* Begin SUPPLIED MATERIAL *

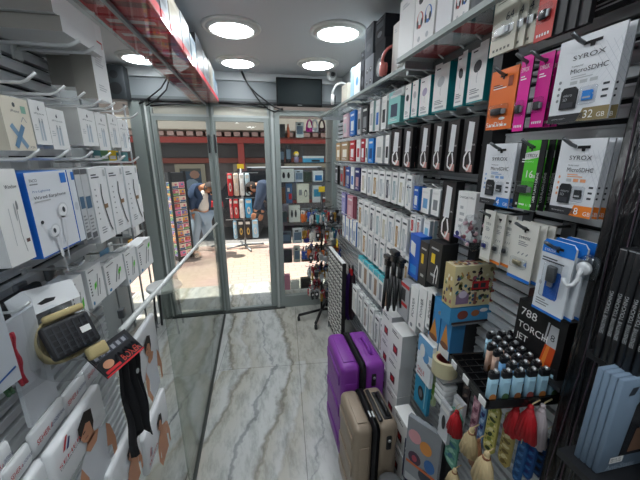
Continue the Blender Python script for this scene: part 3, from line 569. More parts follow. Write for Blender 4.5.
# lighter tray + lighters
ZT=1.095
c=[onz(p,ZT) for p in ((449,355),(487,403),(553,389))]
e1=(c[1]-c[0]); ang=math.atan2(e1.y,e1.x); L=e1.length; W=min((c[2]-c[1]).length,.17)
t=thing('lighter_tray','black plastic display tray holding printed lighters in rows','tray',(c[0].x,c[0].y,ZT-.02),ang); TR=M('151517',.25)
k=MB(); k.rbox(0,L,0,W,0,.010,.004,TR,2); k.box(0,L,0,.006,.008,.024,TR); k.box(0,L,W-.006,W,.008,.03,TR); k.box(0,.006,0,W,.008,.024,TR); k.box(L-.006,L,0,W,.008,.024,TR); k.build('tray_base',t)
k=MB(); nx,ny=7,6
for i in range(1,nx): k.box(i*L/nx-.0015,i*L/nx+.0015,.006,W-.006,.008,.020,TR)
for j in range(1,ny): k.box(.006,L-.006,j*W/ny-.0015,j*W/ny+.0015,.008,.018,TR)
k.build('divider_grid',t)
for i,a in enumerate((.12,.45,.85)): MB().box(L*a,L*a+.022,-.003,-.0005,.006,.022,PAPER).build('price_tag',t)
Rz=Matrix.Rotation(ang,3,'Z'); SC_=1.04
def lighter(label,loc,body,pic,grp):
    S=SC_; t=thing('lighter',label,'lighter',loc,ang+PI/2,grp); k=MB(); k.rbox(-.010*S,.010*S,-.006*S,.006*S,0,.058*S,.005*S,body,3,2)
    k.pr(-.007*S,.007*S,.006*S,.05*S,body,1,-.006*S); k.pe(0,.016*S,.0075*S,.009*S,pic,2,y=-.006*S); k.pr(-.007*S,.007*S,.006*S,.012*S,M('57401f',.5),3,-.006*S); k.build('body',t)
    k=MB(); k.rbox(-.0098*S,.0098*S,-.0055*S,.0055*S,.058*S,.072*S,.002*S,M('2e2f32',.3,.5),2); k.build('head',t)
    k=MB(); k.lathe([(.0045*S,-.004*S),(.0045*S,.004*S)],CHROME,10,(0.004*S,0,.074*S),'y'); k.build('spark_wheel',t)
    k=MB(); k.rbox(-.0088*S,-.002*S,-.004*S,.004*S,.072*S,.077*S,.0012*S,BLACK,1); k.build('button',t); return t
LB=[M('9cc3d6',.35),M('c5a491',.35),M('6fa3cf',.35),M('a8b78e',.35),M('b9c9cf',.35)]; LP=[M('7a4a26',.5),M('8a3f3a',.5),M('b8763a',.5),M('3d5d3a',.5)]
CN=['pale blue','tan','mid blue','sage','grey-blue']
for i in range(7):
    for j in range(6):
        if j<2 and i<6: continue
        if i<2 and j<3: continue
        q=Rz@Vector(((i+.5)*L/7,(j+.5)*W/6,0)); ci=0 if i==6 else ((i//2+(0 if j<4 else 1))%5)
        lighter(f'{CN[ci]} picture lighter, row {ORD[j+1]} from the aisle, {ORD[7-i]} from the near end of tray',(c[0].x+q.x,c[0].y+q.y,ZT-.009),LB[ci],LP[(i+j)%4],'lighters in the black tray')
for s in (.25,.8): tag(MB().tube([(XN+.0,c[0].y+(c[1].y-c[0].y)*s,ZT-.03),(c[0].x+.02,c[0].y+(c[1].y-c[0].y)*s,ZT-.03)],.006,TR).build('tray_bracket'),['black bracket arm under the far end of the lighter tray','black bracket arm under the near end of the lighter tray'][s>.5],'bracket')

# patterned souvenir boxes
def souvenir_box(label,X,q,base,side,seed,d=.06,rot=RW):
    y,w,z,h=q; k=MB(); k.box(-w/2,w/2,0,d,0,h,base,side=side,top=M('d2c8a8',.5)); r=random.Random(seed)
    pal=[M('8c3a36',.5),M('4a5580',.5),M('6a7a4c',.5),M('9a8a58',.5),M('3a3230',.5),M('b98a4a',.5),M('f0ead2',.5),M('513a35',.5),M('a35a6a',.5),M('2e6f8a',.5)]
    for i in range(80):
        x0=r.uniform(-.48,.4)*w; zz=r.uniform(.02,.85)*h; k.pe(x0+.05*w,zz+.05*h,w*r.uniform(.02,.07),h*r.uniform(.02,.06),r.choice(pal),1+i%3,7,r.random()*3)
    k.pr(-w*.08,w*.32,h*.42,h*.62,RED,4); k.pr(-w*.05,w*.07,h*.46,h*.57,DARK,5); k.pr(w*.12,w*.24,h*.46,h*.57,DARK,5); k.pr(-w*.08,w*.32,h*.39,h*.42,BLACK,4); k.pr(w*.1,w*.13,h*.62,h*.72,BLACK,4)
    k.pp([(-w*.42,h*.08),(-w*.12,h*.08),(-w*.12,h*.3),(-w*.27,h*.45),(-w*.42,h*.3)],M('8a7390',.5),4); k.pe(-w*.27,h*.32,w*.1,h*.09,M('c9bcd0',.5),5); k.pr(w*.0,w*.06,h*.05,h*.35,M('8a5a50',.5),4)
    k.text('ISTANBUL',w*.47,h*.28,h*.12,RED,5,rot=PI/2)
    for i in range(60): 
        x0=r.uniform(-.45,.4)*w; y0=r.uniform(.05,.85)*d; s=w*.07; k.add([(x0,y0,h+.0006+i*1e-5),(x0+s,y0,h+.0006+i*1e-5),(x0+s,y0+s*.8,h+.0006+i*1e-5),(x0,y0+s,h+.0006+i*1e-5)],[(0,1,2,3)],r.choice(pal))
    for i in range(16):
        y0=r.uniform(.05,.8)*d; zz=r.uniform(.05,.85)*h; k.add([(-w/2-.0006,y0,zz),(-w/2-.0006,y0+d*.18,zz),(-w/2-.0006,y0+d*.12,zz+h*.1),(-w/2-.0006,y0,zz+h*.08)],[(3,2,1,0)],r.choice(pal))
    t=tag(k.build('souvenir_box'),label,'box'); put_r(t,X,y,z); t.rotation_euler=(0,0,rot); return t
a=onx((456,267),.565); b0=onx((456,312),.565); bx_=ony((498,270),a.y); wS=bx_.x-a.x; souvenir_box('cream souvenir box painted with a red tram and little houses',.565+wS/2,(a.y,wS,b0.z,a.z-b0.z),M('d8cca0',.5),M('cdbb86',.5),3,.05,0)
w=wS; h=.055; z=b0.z-.004-h; k=MB(); k.box(-w/2,w/2,0,.048,0,h,M('3f8fc0',.45)); k.pe(-w*.2,h*.55,w*.13,h*.28,M('7a3d33',.5)); k.pe(w*.1,h*.6,w*.1,h*.2,M('a8653f',.5)); k.pr(-w*.45,w*.45,h*.0,h*.14,M('3a2a28',.5)); k.pe(w*.3,h*.75,w*.1,h*.12,PAPER)
t=tag(k.build('souvenir_box'),'blue souvenir box with painted domes under the cream tram box','box'); t.location=(.565+wS/2,a.y,z)
tag(MB().box(.585,XN,a.y+.005,a.y+.09,z-.010,z-.001,STEEL).build('wall_shelf'),'small steel shelf under the two painted souvenir boxes','shelf')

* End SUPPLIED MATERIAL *

WHAT IS ASKED: Reproduce the whole listing word for word, setting aside any pictures.

THE REPLY:
Continue the Blender Python script for this scene: part 3, from line 569. More parts follow. Write for Blender 4.5.
# lighter tray + lighters
ZT=1.095
c=[onz(p,ZT) for p in ((449,355),(487,403),(553,389))]
e1=(c[1]-c[0]); ang=math.atan2(e1.y,e1.x); L=e1.length; W=min((c[2]-c[1]).length,.17)
t=thing('lighter_tray','black plastic display tray holding printed lighters in rows','tray',(c[0].x,c[0].y,ZT-.02),ang); TR=M('151517',.25)
k=MB(); k.rbox(0,L,0,W,0,.010,.004,TR,2); k.box(0,L,0,.006,.008,.024,TR); k.box(0,L,W-.006,W,.008,.03,TR); k.box(0,.006,0,W,.008,.024,TR); k.box(L-.006,L,0,W,.008,.024,TR); k.build('tray_base',t)
k=MB(); nx,ny=7,6
for i in range(1,nx): k.box(i*L/nx-.0015,i*L/nx+.0015,.006,W-.006,.008,.020,TR)
for j in range(1,ny): k.box(.006,L-.006,j*W/ny-.0015,j*W/ny+.0015,.008,.018,TR)
k.build('divider_grid',t)
for i,a in enumerate((.12,.45,.85)): MB().box(L*a,L*a+.022,-.003,-.0005,.006,.022,PAPER).build('price_tag',t)
Rz=Matrix.Rotation(ang,3,'Z'); SC_=1.04
def lighter(label,loc,body,pic,grp):
    S=SC_; t=thing('lighter',label,'lighter',loc,ang+PI/2,grp); k=MB(); k.rbox(-.010*S,.010*S,-.006*S,.006*S,0,.058*S,.005*S,body,3,2)
    k.pr(-.007*S,.007*S,.006*S,.05*S,body,1,-.006*S); k.pe(0,.016*S,.0075*S,.009*S,pic,2,y=-.006*S); k.pr(-.007*S,.007*S,.006*S,.012*S,M('57401f',.5),3,-.006*S); k.build('body',t)
    k=MB(); k.rbox(-.0098*S,.0098*S,-.0055*S,.0055*S,.058*S,.072*S,.002*S,M('2e2f32',.3,.5),2); k.build('head',t)
    k=MB(); k.lathe([(.0045*S,-.004*S),(.0045*S,.004*S)],CHROME,10,(0.004*S,0,.074*S),'y'); k.build('spark_wheel',t)
    k=MB(); k.rbox(-.0088*S,-.002*S,-.004*S,.004*S,.072*S,.077*S,.0012*S,BLACK,1); k.build('button',t); return t
LB=[M('9cc3d6',.35),M('c5a491',.35),M('6fa3cf',.35),M('a8b78e',.35),M('b9c9cf',.35)]; LP=[M('7a4a26',.5),M('8a3f3a',.5),M('b8763a',.5),M('3d5d3a',.5)]
CN=['pale blue','tan','mid blue','sage','grey-blue']
for i in range(7):
    for j in range(6):
        if j<2 and i<6: continue
        if i<2 and j<3: continue
        q=Rz@Vector(((i+.5)*L/7,(j+.5)*W/6,0)); ci=0 if i==6 else ((i//2+(0 if j<4 else 1))%5)
        lighter(f'{CN[ci]} picture lighter, row {ORD[j+1]} from the aisle, {ORD[7-i]} from the near end of tray',(c[0].x+q.x,c[0].y+q.y,ZT-.009),LB[ci],LP[(i+j)%4],'lighters in the black tray')
for s in (.25,.8): tag(MB().tube([(XN+.0,c[0].y+(c[1].y-c[0].y)*s,ZT-.03),(c[0].x+.02,c[0].y+(c[1].y-c[0].y)*s,ZT-.03)],.006,TR).build('tray_bracket'),['black bracket arm under the far end of the lighter tray','black bracket arm under the near end of the lighter tray'][s>.5],'bracket')

# patterned souvenir boxes
def souvenir_box(label,X,q,base,side,seed,d=.06,rot=RW):
    y,w,z,h=q; k=MB(); k.box(-w/2,w/2,0,d,0,h,base,side=side,top=M('d2c8a8',.5)); r=random.Random(seed)
    pal=[M('8c3a36',.5),M('4a5580',.5),M('6a7a4c',.5),M('9a8a58',.5),M('3a3230',.5),M('b98a4a',.5),M('f0ead2',.5),M('513a35',.5),M('a35a6a',.5),M('2e6f8a',.5)]
    for i in range(80):
        x0=r.uniform(-.48,.4)*w; zz=r.uniform(.02,.85)*h; k.pe(x0+.05*w,zz+.05*h,w*r.uniform(.02,.07),h*r.uniform(.02,.06),r.choice(pal),1+i%3,7,r.random()*3)
    k.pr(-w*.08,w*.32,h*.42,h*.62,RED,4); k.pr(-w*.05,w*.07,h*.46,h*.57,DARK,5); k.pr(w*.12,w*.24,h*.46,h*.57,DARK,5); k.pr(-w*.08,w*.32,h*.39,h*.42,BLACK,4); k.pr(w*.1,w*.13,h*.62,h*.72,BLACK,4)
    k.pp([(-w*.42,h*.08),(-w*.12,h*.08),(-w*.12,h*.3),(-w*.27,h*.45),(-w*.42,h*.3)],M('8a7390',.5),4); k.pe(-w*.27,h*.32,w*.1,h*.09,M('c9bcd0',.5),5); k.pr(w*.0,w*.06,h*.05,h*.35,M('8a5a50',.5),4)
    k.text('ISTANBUL',w*.47,h*.28,h*.12,RED,5,rot=PI/2)
    for i in range(60): 
        x0=r.uniform(-.45,.4)*w; y0=r.uniform(.05,.85)*d; s=w*.07; k.add([(x0,y0,h+.0006+i*1e-5),(x0+s,y0,h+.0006+i*1e-5),(x0+s,y0+s*.8,h+.0006+i*1e-5),(x0,y0+s,h+.0006+i*1e-5)],[(0,1,2,3)],r.choice(pal))
    for i in range(16):
        y0=r.uniform(.05,.8)*d; zz=r.uniform(.05,.85)*h; k.add([(-w/2-.0006,y0,zz),(-w/2-.0006,y0+d*.18,zz),(-w/2-.0006,y0+d*.12,zz+h*.1),(-w/2-.0006,y0,zz+h*.08)],[(3,2,1,0)],r.choice(pal))
    t=tag(k.build('souvenir_box'),label,'box'); put_r(t,X,y,z); t.rotation_euler=(0,0,rot); return t
a=onx((456,267),.565); b0=onx((456,312),.565); bx_=ony((498,270),a.y); wS=bx_.x-a.x; souvenir_box('cream souvenir box painted with a red tram and little houses',.565+wS/2,(a.y,wS,b0.z,a.z-b0.z),M('d8cca0',.5),M('cdbb86',.5),3,.05,0)
w=wS; h=.055; z=b0.z-.004-h; k=MB(); k.box(-w/2,w/2,0,.048,0,h,M('3f8fc0',.45)); k.pe(-w*.2,h*.55,w*.13,h*.28,M('7a3d33',.5)); k.pe(w*.1,h*.6,w*.1,h*.2,M('a8653f',.5)); k.pr(-w*.45,w*.45,h*.0,h*.14,M('3a2a28',.5)); k.pe(w*.3,h*.75,w*.1,h*.12,PAPER)
t=tag(k.build('souvenir_box'),'blue souvenir box with painted domes under the cream tram box','box'); t.location=(.565+wS/2,a.y,z)
tag(MB().box(.585,XN,a.y+.005,a.y+.09,z-.010,z-.001,STEEL).build('wall_shelf'),'small steel shelf under the two painted souvenir boxes','shelf')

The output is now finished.